===== Data lines =====

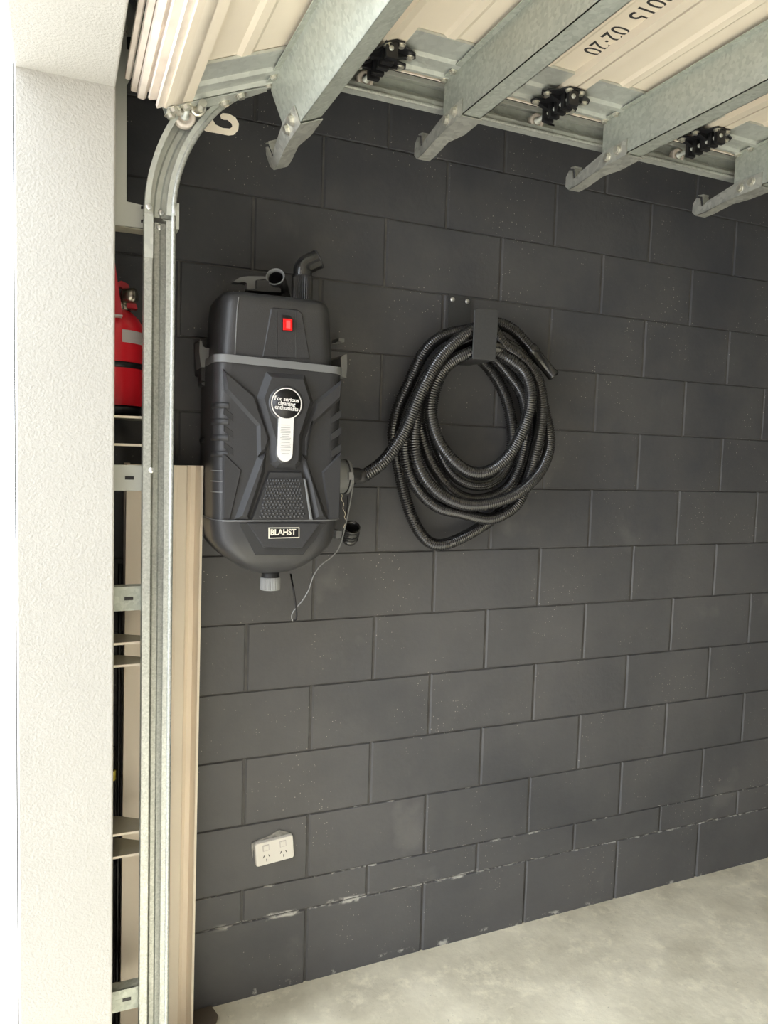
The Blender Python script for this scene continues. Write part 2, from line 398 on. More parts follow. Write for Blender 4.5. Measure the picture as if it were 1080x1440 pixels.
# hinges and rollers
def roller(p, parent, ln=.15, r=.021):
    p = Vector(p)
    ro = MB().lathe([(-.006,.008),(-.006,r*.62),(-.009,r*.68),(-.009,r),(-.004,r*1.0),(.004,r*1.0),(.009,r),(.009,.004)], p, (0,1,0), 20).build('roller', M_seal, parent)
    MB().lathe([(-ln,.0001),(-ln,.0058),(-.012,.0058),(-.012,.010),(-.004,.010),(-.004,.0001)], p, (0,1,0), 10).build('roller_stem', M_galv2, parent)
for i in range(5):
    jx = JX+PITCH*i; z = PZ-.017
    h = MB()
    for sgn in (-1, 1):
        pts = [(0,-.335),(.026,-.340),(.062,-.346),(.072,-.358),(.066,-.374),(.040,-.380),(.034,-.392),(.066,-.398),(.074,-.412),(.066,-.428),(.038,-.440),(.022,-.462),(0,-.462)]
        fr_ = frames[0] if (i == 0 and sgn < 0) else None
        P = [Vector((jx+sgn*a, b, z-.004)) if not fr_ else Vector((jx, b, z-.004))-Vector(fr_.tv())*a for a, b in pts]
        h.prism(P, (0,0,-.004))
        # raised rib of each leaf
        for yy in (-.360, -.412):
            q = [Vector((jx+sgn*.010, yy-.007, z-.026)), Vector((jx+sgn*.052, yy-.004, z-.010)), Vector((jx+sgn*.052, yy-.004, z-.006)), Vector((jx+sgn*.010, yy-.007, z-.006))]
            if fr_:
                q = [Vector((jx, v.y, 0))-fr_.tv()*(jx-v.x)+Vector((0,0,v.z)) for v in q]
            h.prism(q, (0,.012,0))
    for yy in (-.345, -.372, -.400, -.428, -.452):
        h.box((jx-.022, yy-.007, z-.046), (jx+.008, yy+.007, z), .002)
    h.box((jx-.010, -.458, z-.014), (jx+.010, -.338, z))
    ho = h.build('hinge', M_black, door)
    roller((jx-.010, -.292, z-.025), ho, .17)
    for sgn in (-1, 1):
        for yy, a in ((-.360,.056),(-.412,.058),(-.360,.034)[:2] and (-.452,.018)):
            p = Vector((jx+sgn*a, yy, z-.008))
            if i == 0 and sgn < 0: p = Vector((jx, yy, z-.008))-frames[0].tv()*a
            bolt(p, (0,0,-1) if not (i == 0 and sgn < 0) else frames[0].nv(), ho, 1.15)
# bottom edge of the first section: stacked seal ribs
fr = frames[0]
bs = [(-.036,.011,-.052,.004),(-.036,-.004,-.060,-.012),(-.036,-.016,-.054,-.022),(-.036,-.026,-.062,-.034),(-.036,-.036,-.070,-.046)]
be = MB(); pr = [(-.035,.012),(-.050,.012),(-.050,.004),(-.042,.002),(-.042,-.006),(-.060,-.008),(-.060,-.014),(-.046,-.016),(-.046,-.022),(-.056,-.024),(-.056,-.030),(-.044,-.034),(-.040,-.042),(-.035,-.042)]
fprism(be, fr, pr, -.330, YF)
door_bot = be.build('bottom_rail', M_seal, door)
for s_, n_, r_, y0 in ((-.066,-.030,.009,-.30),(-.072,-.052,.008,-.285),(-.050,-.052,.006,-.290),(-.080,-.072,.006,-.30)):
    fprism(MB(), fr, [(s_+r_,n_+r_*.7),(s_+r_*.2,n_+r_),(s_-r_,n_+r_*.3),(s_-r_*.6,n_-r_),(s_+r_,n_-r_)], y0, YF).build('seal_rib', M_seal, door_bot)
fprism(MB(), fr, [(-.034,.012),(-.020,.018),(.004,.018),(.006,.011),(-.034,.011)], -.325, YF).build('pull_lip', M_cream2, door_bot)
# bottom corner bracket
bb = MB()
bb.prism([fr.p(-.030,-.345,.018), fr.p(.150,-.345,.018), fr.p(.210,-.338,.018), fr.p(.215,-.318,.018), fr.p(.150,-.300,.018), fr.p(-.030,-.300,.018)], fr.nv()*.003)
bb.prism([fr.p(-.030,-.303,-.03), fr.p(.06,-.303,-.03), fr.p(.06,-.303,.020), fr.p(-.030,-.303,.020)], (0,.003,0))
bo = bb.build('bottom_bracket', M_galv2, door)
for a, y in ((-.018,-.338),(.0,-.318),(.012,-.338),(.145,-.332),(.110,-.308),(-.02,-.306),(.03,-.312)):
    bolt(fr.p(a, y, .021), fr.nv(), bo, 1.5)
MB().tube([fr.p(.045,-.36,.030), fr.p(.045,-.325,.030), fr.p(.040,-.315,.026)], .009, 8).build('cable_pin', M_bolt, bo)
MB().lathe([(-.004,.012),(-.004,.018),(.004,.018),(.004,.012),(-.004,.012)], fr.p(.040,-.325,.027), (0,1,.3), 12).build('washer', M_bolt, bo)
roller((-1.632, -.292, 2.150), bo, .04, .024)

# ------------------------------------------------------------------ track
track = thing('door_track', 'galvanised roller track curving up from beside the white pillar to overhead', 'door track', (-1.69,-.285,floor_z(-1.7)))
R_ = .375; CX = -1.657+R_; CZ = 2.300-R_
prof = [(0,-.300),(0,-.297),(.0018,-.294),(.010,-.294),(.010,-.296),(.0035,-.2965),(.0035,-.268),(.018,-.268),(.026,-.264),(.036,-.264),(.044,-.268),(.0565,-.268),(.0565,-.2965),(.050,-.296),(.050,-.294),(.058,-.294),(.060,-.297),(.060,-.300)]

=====

* To be done *
Count the lines of the material that include the word "from", then report only the total.

* Full output *
2